3) Pick a charity that you care about and donate some items to them. Goodwill, Amvets, a battered womans shelter, etc.
4) Have someone help you sell or donate the rest and don't look back. Focus on being healthy and enjoying nature and friendships and your life! That is what's valuable!
Our new home is 1000 sf BIGGER than our other home. I was determined to not fill it to the brim with stuff. (In fairness, we had 5 kids in a 1800 sf home--so just the necessities filled the house!)
Even now, having given away/thrown away so much stuff, I find I want to compress my belongings even more. I'm going to go at my closet next--I have accepted that a lot of my clothes will never fit me again. Or I simply don't wear them! I actually have a ton of closets in the 'new house' that are EMPTY and they are going to stay that way.
I do the Marie Kondo method, but without the emotion-less attitude that she seems to have.
You will be so glad to have downsized before you move to an ALF apartment. Made those decisions on your own!! My MIL is moving (100% against her will) to an ALF and it's pure misery for all of us who are pushing this to happen. She cannot take everything she wants and the space is limited, so instead of taking what's necessary and making the space seem less crowded, she's choosing to take as much as she can.
Your attitude is amazing!! You will meet new friends, enjoy activities and outings that maybe aren't available to you now. It really is like 90% in your attitude that you will decide if you are going to be happy or not.
I wish you luck in this next stage of your journey!!
I also like living in a small space because I have to be selective about what I purchase. I buy based on need now, not want.
I see from your profile you are having trouble finding help to downsize. Have you tried local churches to see if anyone there will help? Perhaps your local Agency for Aging has some ideas.
It's my belief that the pain of any loss has to be grieved - processed. I did this as I downsized. Feel your feelings but don't wallow in them. Maybe set a daily time to feel your losses, shed some tears then get up and have a cup of tea or read or go for a walk. I find during a walk I can let my feelings flow. Just find what works for you. Moving has been said to be the most stressful life event, higher even than marriage. After I read that recently, I cut myself some slack.
You will get through it. I wish you well in finding the right place for you and the help you need to get there. (((((Hugs)))) and prayers.
Each item you discard, you hold it & thank it. Outloud even. Then say goodbye & release it. (To the thrift store for someone else or to the great landfill if it's time).
Thank you for being my second best pair of scissors, you served me well. Goodbye.
The look on my husband's face was worth it 😜
Up top of this page is a category called "Find Care". If you click on it and fill out the info form, A Place For Mom will contact you with various senior living options in your area.
Best of luck.
(The Stress of Stuff I call it).
Usually when you move you take it all & unpack. But downsizing needs much discarding first.

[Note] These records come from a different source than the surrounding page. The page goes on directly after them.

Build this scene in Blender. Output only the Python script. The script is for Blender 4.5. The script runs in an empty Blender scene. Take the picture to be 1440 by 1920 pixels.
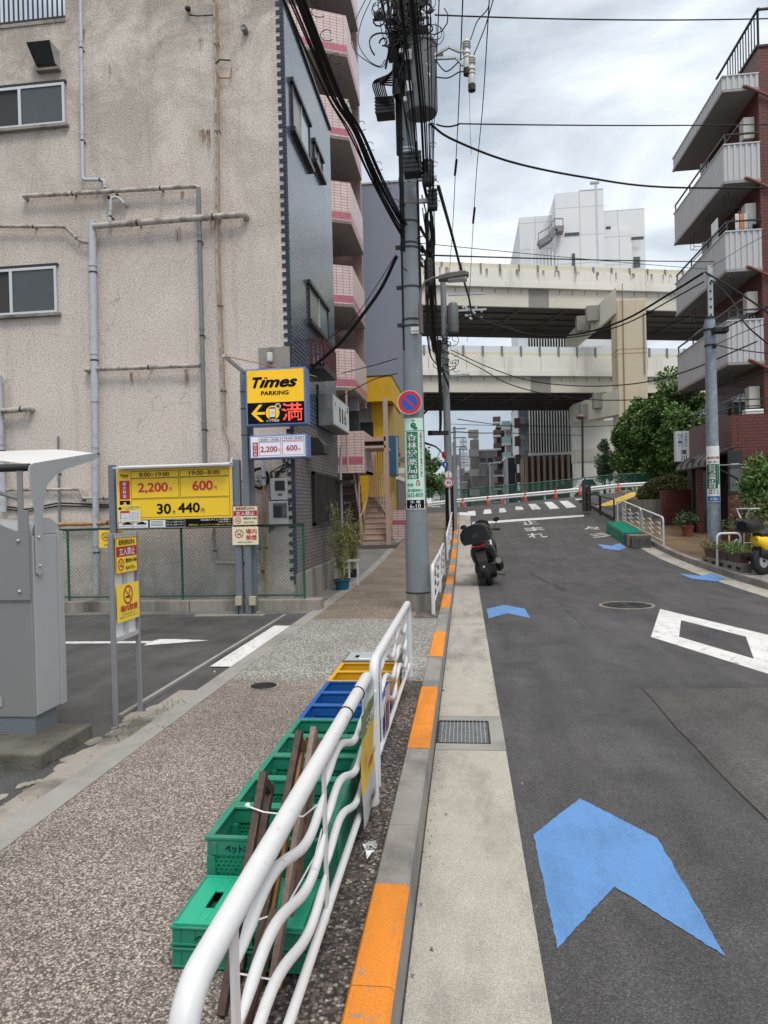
import bpy, math, random
from mathutils import Vector, Matrix
R = math.radians
random.seed(7)
S = bpy.context.scene
COL = S.collection
# ---------------------------------------------------------------- camera, sky, sun, exposure
F, VX, VY, ROLL, EYE = 1300.0, 871.0, 947.0, 0.024, 1.6
_y = Vector(((VX-720)/F, -(VY-960)/F, -1)).normalized()
_u = Vector((-math.sin(ROLL), math.cos(ROLL), 0))
_z = (_u - _y*_u.dot(_y)).normalized()
_x = _y.cross(_z)
CM = Matrix((_x, _y, _z))            # world = CM @ camera space
cd = bpy.data.cameras.new('camera'); cam = bpy.data.objects.new('camera', cd); COL.objects.link(cam)
cd.sensor_fit = 'VERTICAL'; cd.sensor_height = 36.0; cd.lens = F/1920*36.0
cd.clip_start = .05; cd.clip_end = 6000
cam.matrix_world = Matrix.Translation((0, 0, EYE)) @ CM.to_4x4()
S.camera = cam

S.view_settings.view_transform = 'Standard'; S.view_settings.look = 'None'
S.view_settings.exposure = 0.6; S.view_settings.gamma = 1.0
SUN_EL, SUN_AZ = R(58), R(150)
W = bpy.data.worlds.new("World"); S.world = W; W.use_nodes = True
nt = W.node_tree; N = nt.nodes; L = nt.links
bg = N['Background']
sky = N.new('ShaderNodeTexSky'); sky.sky_type = 'NISHITA'; sky.sun_disc = False
sky.sun_elevation = SUN_EL; sky.sun_rotation = SUN_AZ
tc = N.new('ShaderNodeTexCoord')
sep = N.new('ShaderNodeSeparateXYZ'); L.new(tc.outputs['Generated'], sep.inputs[0])
mp = N.new('ShaderNodeMapping'); mp.inputs['Scale'].default_value = (1.0, 1.0, 2.4); L.new(tc.outputs['Generated'], mp.inputs[0])
n1 = N.new('ShaderNodeTexNoise'); n1.inputs['Scale'].default_value = 2.6; n1.inputs['Detail'].default_value = 7; n1.inputs['Roughness'].default_value = .52
n1.inputs['Distortion'].default_value = .35
L.new(mp.outputs[0], n1.inputs['Vector'])
cr = N.new('ShaderNodeValToRGB'); L.new(n1.outputs[0], cr.inputs[0])
cr.color_ramp.elements[0].position = .38; cr.color_ramp.elements[0].color = (3.0, 3.45, 4.0, 1)
cr.color_ramp.elements[1].position = .62; cr.color_ramp.elements[1].color = (7.3, 7.6, 7.9, 1)
e = cr.color_ramp.elements.new(.5); e.color = (4.9, 5.35, 5.85, 1)
el = N.new('ShaderNodeMapRange'); el.inputs[1].default_value = .55; el.inputs[2].default_value = .95
el.inputs[3].default_value = 0.0; el.inputs[4].default_value = 1.0; L.new(sep.outputs['Z'], el.inputs[0])
tn = N.new('ShaderNodeMix'); tn.data_type = 'RGBA'; tn.inputs[6].default_value = (1, 1, 1, 1); tn.inputs[7].default_value = (2.75, 2.4, 2.1, 1); L.new(el.outputs[0], tn.inputs[0])
ml = N.new('ShaderNodeVectorMath'); ml.operation = 'MULTIPLY'; L.new(cr.outputs[0], ml.inputs[0]); L.new(tn.outputs[2], ml.inputs[1])
mx = N.new('ShaderNodeMix'); mx.data_type = 'RGBA'; mx.inputs[0].default_value = .94
L.new(sky.outputs[0], mx.inputs[6]); L.new(ml.outputs[0], mx.inputs[7])
L.new(mx.outputs[2], bg.inputs[0]); bg.inputs[1].default_value = .105
sd = bpy.data.lights.new('sun', 'SUN'); sun = bpy.data.objects.new('sun', sd); COL.objects.link(sun)
sd.energy = 1.1; sd.angle = R(18); sd.color = (1, .97, .92)
sun.rotation_euler = (R(90)-SUN_EL, 0, R(180)-SUN_AZ+R(180)-R(180))
sun.location = (0, 0, 40)

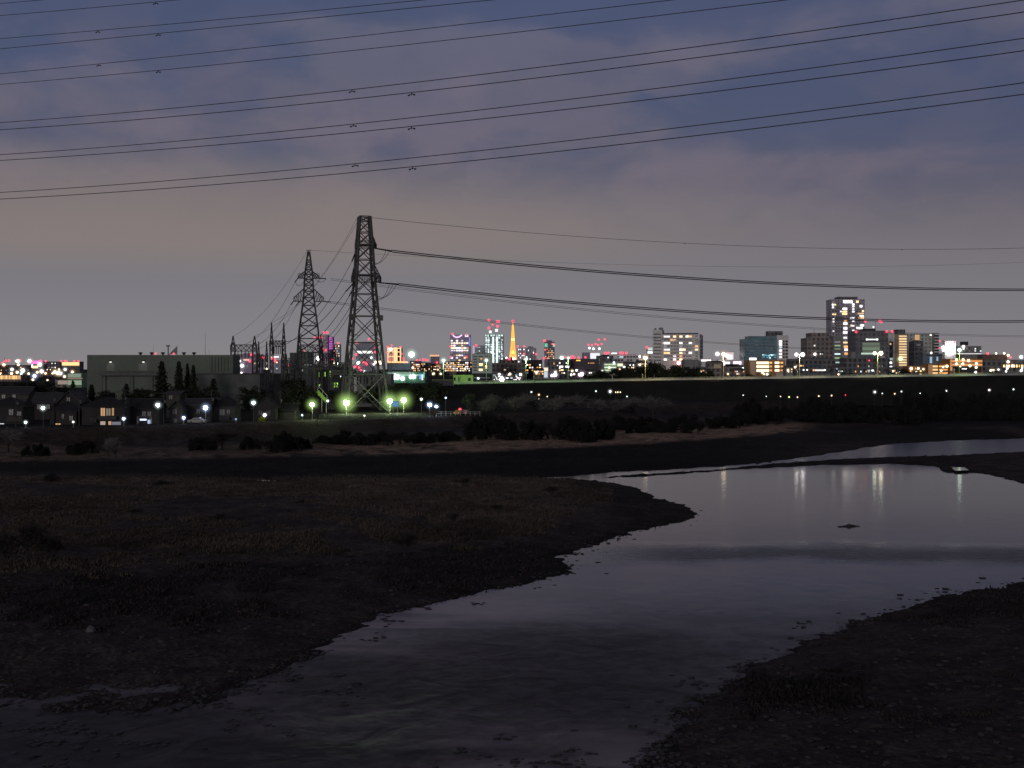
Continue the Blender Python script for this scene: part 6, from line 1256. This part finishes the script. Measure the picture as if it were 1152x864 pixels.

My clever cousin found a solution.
After getting bogged in what to discard, she flipped it into
*What to keep*
From the NEW space. Fresh eyes.
What would look good & feel right HERE? Lists were made. Items described & collected.
This method also works for holiday packing for me. I have stood stupified wondering how to fit all my clothes, books etc. *flip* get my bag out & place in a separate room. Picture my days. What do I want to wear/take/do? Take only that.
Picture the new space. Or better yet BE in the new space to plan.
You'll do great!
I'm curious why Assisted Living and not Independent Living.
My mom moved at 88 to an IL place that provided three meals a day and lots of activities.
If you don't need help with toileting, showering and dressing, maybe AL is overkill?
She’s being evicted this October from her apartment . Landlord wants to renovate and charge more money .
My Mom was in an AL. I live in my Den so one room no big deal. I probably will eat better if someone else cooks it. I can socialize or not. Join in outings or not. Still have my freedom to drive.